Session 10 (Free Papers): Plainchant in the 16th century

Tuesday, 6 July 2021, 9.00-10.30, Room 209 | Chair: David Burn (KU Leuven)

Inside and behind a printed antiphonary: Notation, editorial revision, marketing strategy | David Merlin (University of Vienna)

This paper presents results from my research project on a book titled Antiphonarius, printed in 1519 in Vienna (Austria) by Johannes Winterburger. The colophon provides two essential pieces of information: Winterburger himself covered the costs for the printing, and this book has been castigatus. Moreover, one of the two known exemplars includes a supplementary word on the title page: Pataviensis. From these elements we can deduce that: a) the Antiphonarius was submitted for supervision (or even revision); b) it was prepared to be sold; and c) Winterburger marketed this book in more than one Diocese—firstly Passau, but there is evidence for Vienna and Salzburg too—which makes it the only “polydiocesan” Antiphonary in the history of music printing. The notation will be compared with printed and manuscript antiphonaries of the late Middle Ages from Austria, Bohemia, Germany, Hungary, Italy and Switzerland and examined with special attention paid to its typographic aspects (types, combinations, special forms). In addition, I will show that the number of accidentals in the Antiphonarius is higher than that of all sources of comparison, which can in part be explained as deliberate additions made during the printing process. This reflects the striving for textual correctness associated with humanism, but also makes the book more user friendly and improved its chances on the market. Some aspects of notation are thus integral to the editorial revision and marketing strategy.


The Tsgrooten Antiphoner: Revision and reform of the later Premonstratensian office | Henry Thomas Drummond (KU Leuven) & Nicholas W. Bleisch (KU Leuven)

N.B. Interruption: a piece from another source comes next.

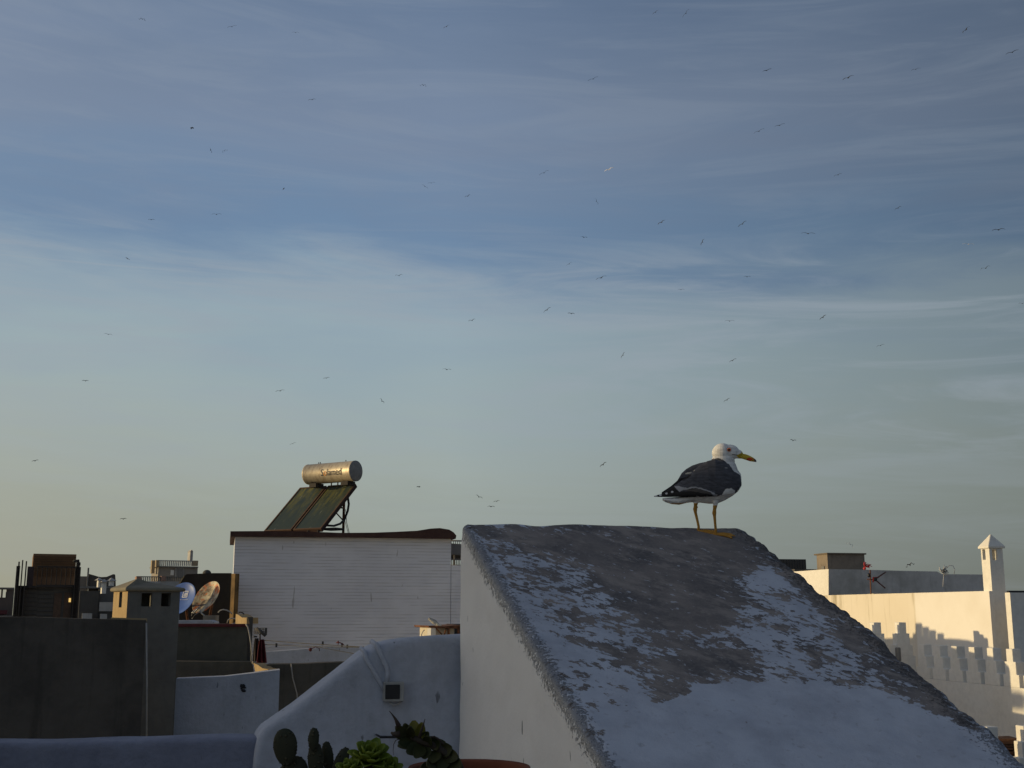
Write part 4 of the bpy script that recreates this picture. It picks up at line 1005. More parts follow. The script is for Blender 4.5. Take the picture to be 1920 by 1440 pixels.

The Tsgrooten Antiphoner (B-Gu, Hs BKT.6) is an exquisite chantbook copied in 1522 by Franciscus van Weert. Commissioned by Antonius Tsgrooten during his tenure as abbot of Tongerlo abbey (1504–1530), the manuscript serves as an ornate exemplar of Premonstratensian chant repertory alongside its two sister volumes, GB- Lbl, MSS 15426–7. Recent scholarship has covered the liturgical role of B-Gu, Hs BKT.6’s chant melodies and texts, considering relationships between hymn settings (Long, 2011), and the development of office chants significant to the congregation (Mannaerts, 2009, 2011). However, thanks to the high-resolution images that the Ghent University library has recently made available, we are now able to reconstruct B-Gu, Hs BKT.6’s chants in significantly greater detail. In this paper we consider several elaborate chant melodies which, due to their erasure in the manuscript, have not previously been examined in their entirety. We examine vestiges of ink from older notation and text in two offices—Corpus Christi and the Inventio Crucis— where erasure marks remain partially visible, and ligature shapes and pitch height are undetermined. We corroborate these sixteenth-century chant melodies with earlier Praemonstratensian sources conserved in Belgian and German libraries. Through this analysis we can identify an agenda of chant revision in the manuscript that corresponds to the revisionist endeavours of seventeenth-century chant reformers, undoing what were perceived to be musical abuses and excesses. Our project thereby demonstrates the delicate balance between variety and creativity, which was ultimately modified by the establishment of a uniform liturgy at the end of the seventeenth century.


Singing bishops: The authority of Swedish bishops and consistorium members in singing practice at solemn occasions c.1480-c.1570 | Mattias Lundberg (Uppsala University)

Singing and liturgical practice in the seven dioceses of medieval Sweden continued in most respects throughout the sixteenth-century, in spite of some periods of political upheaval and a slow, gradual shift towards use of vernacular and an urge to make practice uniform throughout all dioceses in the Kingdom. A peculiar aspect of diocese singing practice not thoroughly addressed before is the role of bishops in officiating Mass, Office and Church Rites at particularly solemn civil occasions. A number of such instances from the fifteenth and sixteenth centuries shed important light on the perceived solemnity and authority of the bishops as those either taking on prefaces, collects and Gospel cantillations, intoning introits and vernacular chorales or even leading the schola of singers. A number of such occasions have been particularly well documented through chronicles, eye witness reports and letters, from the late fifteenth century onwards. Perhaps most notable are the role of the bishops at the burial rites of King Gustav I in 1560 and the coronation of Erik XIV in 1561. In this paper we will propose that both episcopal authority and diocese particularism was (and was perceived to be) signalled through the act of liturgical singing.